Esse processo de tradução dos ideais educacionais em compromissos normativos explica como Anísio Teixeira se tornou um construtor institucional exemplar. Fundou a Universidade do Brasil, no Rio de Janeiro (então distrito federal), que foi posteriormente fechada por Getúlio Vargas. Aliado ao então ministro da Educação do governo João Goulart, Darcy Ribeiro, com quem teria intensa colaboração, seguiu criando e inovando na faceta de “fazedor”. Juntos, fundaram a Universidade de Brasília (UnB).

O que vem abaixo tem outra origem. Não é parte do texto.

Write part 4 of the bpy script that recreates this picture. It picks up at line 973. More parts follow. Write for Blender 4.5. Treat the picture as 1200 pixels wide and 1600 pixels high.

Antes, Teixeira colaborou na formação da Fundação Coordenação de Aperfeiçoamento de Pessoal de Nível Superior (Capes), assim como trabalhou no desenvolvimento do atual Instituto Nacional de Estudos e Pesquisas Educacionais (Inep), que, atualmente, leva o seu nome. Nessa fase final, metabolizaram-se o pensador pragmatista da democracia com o educador e gestor vidrado no futurismo.  

A situação dramática da Educação brasileira exige o abandono de duas práticas corrosivas que nos têm pautado: de um lado, a complacência com a mediocridade, disfarçada por adesão a slogans confortáveis e enganosos como inclusão; de outro, a aceitação e a naturalização dessa mediocridade como horizonte dentro do qual devemos operar, o que justifica o predomínio no debate público brasileiro da ideia de ganhos marginais, como se fôssemos um país europeu. O enfrentamento da desorientação geral e da falta de esperança naqueles que são sérios e cientes da barafunda em que estamos estacionados requer, como ponto de partida, um balizamento adequado acerca das contribuições de nossos mais importantes pensadores educacionais.